Caution: my English is far from perfect. (Русский тоже не всегда хорош).

Monday, 15 August 2022

A robots.txt Problem

To prevent a part of our web application from being scanned by search engines and other web crawlers, we add a robots.txt like

    User-agent: *
    Disallow: /path


It's so simple, what can go wrong?

A real story happened to me.

Turns out, my cloud platform - Google App Engine - has a caching and compression layer between the application and the Internet. It can gzip content for one client, cache it, and then return the same gzipped responses to other clients, even if they haven't specified the Accept-Encoding: gzip header; or even explicitly requested uncompressed content.
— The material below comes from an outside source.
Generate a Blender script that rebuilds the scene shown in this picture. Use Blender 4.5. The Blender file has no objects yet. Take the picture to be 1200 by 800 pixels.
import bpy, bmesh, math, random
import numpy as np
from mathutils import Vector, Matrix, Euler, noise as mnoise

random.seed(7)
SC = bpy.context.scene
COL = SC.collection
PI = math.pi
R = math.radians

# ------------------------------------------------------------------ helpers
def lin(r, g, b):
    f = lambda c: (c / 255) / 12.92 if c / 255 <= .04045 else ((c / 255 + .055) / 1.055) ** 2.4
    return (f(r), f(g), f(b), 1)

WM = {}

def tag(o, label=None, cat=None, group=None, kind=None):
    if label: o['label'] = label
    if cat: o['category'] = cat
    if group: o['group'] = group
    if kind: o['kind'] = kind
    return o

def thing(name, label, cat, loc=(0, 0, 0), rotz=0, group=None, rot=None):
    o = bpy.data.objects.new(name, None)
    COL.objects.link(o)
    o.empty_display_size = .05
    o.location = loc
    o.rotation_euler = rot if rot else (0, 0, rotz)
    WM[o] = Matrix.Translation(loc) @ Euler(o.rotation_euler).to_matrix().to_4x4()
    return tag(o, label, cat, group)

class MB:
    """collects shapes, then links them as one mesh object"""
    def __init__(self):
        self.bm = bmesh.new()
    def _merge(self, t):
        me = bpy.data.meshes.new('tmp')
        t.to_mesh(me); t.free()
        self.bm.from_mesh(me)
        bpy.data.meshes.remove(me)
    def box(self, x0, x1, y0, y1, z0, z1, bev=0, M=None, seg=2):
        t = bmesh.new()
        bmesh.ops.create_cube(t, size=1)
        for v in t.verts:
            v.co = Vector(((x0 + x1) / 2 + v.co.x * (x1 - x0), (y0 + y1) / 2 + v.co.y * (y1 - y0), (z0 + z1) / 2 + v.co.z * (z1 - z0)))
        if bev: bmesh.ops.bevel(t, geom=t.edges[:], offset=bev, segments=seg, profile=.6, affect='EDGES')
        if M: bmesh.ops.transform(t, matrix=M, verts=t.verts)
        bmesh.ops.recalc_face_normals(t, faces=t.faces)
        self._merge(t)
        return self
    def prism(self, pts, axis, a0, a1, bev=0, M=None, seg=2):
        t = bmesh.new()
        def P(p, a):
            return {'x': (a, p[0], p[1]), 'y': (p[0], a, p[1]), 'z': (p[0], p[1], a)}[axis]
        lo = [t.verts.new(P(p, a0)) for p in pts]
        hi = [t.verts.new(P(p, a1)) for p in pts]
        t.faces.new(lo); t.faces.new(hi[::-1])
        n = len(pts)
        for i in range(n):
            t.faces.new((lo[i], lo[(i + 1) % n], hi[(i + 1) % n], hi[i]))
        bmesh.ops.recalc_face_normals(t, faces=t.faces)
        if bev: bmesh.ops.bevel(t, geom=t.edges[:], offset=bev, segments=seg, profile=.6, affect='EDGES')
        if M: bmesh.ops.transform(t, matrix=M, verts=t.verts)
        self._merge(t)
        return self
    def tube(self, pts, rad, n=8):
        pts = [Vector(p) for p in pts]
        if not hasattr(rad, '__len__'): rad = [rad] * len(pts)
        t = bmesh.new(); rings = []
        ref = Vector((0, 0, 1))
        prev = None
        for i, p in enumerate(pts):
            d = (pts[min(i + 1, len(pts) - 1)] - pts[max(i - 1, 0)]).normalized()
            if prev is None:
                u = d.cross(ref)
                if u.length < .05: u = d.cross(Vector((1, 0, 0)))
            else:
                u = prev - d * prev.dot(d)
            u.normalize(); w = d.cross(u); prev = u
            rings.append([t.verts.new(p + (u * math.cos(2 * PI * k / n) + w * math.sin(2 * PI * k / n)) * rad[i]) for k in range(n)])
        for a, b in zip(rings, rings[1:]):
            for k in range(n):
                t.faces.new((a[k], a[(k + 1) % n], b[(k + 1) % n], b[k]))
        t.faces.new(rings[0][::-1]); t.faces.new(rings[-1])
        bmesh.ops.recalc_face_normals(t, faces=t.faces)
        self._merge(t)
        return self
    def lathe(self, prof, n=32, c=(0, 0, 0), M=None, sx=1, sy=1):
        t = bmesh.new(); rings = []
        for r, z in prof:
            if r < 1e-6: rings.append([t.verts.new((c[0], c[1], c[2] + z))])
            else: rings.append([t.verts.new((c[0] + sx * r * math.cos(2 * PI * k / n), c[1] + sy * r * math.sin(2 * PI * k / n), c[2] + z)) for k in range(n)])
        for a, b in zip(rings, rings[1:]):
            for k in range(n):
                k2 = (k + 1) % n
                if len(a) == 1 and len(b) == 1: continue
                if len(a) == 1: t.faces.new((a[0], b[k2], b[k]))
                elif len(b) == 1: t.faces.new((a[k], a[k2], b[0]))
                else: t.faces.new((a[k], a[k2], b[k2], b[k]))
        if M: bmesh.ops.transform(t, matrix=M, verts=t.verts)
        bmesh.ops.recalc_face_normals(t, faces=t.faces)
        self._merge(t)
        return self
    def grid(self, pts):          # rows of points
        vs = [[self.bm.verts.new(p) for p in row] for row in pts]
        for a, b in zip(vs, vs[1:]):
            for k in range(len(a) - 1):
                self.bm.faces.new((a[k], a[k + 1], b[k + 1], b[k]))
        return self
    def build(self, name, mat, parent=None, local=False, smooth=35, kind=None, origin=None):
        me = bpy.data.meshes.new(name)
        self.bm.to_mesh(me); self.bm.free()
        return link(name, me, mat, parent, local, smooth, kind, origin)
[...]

This unwise, in my opinion, behaviour is documented here: https://cloud.google.com/appengine/docs/legacy/standard/java/how-requests-are-handled#response_caching

Example:

# Force a gzipped response

$ curl -v -H 'Accept-Encoding: gzip' -H 'User-Agent: gzip' https://yourapp.appspot.com/robots.txt
...
content-encoding: gzip
...
Warning: Binary output can mess up your terminal. Use "--output -" to tell
Warning: curl to output it to your terminal anyway, or consider "--output
Warning: <FILE>" to save to a file.


# Now explicitly request uncompressed robots.txt

$ curl -v -H 'Accept-Encoding: identity' https://yourapp.appspot.com/robots.txt
...
content-encoding: gzip
...
Warning: Binary output can mess up your terminal. Use "--output -" to tell
Warning: curl to output it to your terminal anyway, or consider "--output
Warning: <FILE>" to save to a file.


(BTW, despite the doc says the default caching duration is 10 minutes, I observed Google App Engine returning gzipped responses for at least 30 minutes).

A web crawler (Dotbot from moz.com) has encountered such a gzipped robots.txt response and was unable to parse it, so considers all the URLs in the app domain as allowed for crawling. Moreover, the crawler caches this gzipped response. All its subsequent requests to robots.txt are conditional (ETag based, I think), and result in 304 Not Modified, thus the crawler continues relying on the gzipped version it cannot parse, and regularly visits the unwanted URLs.

Luckily, the Dotbot clearly identifies itself in the User-Agent header, and they have a working support email, so after a five month communication in a ticket I discovered the reason.

Fixed the Google App Engine behaviour by adding an explicit configuration to the appengine-web.xml:

  <static-files>
    <include path="/**">
      <http-header name="Vary" value="Accept-Encoding"/>
    </include>
    <exclude path="/**.jsp"/>
  </static-files>

Also made a little modification to the robots.txt, to be sure the ETag changes.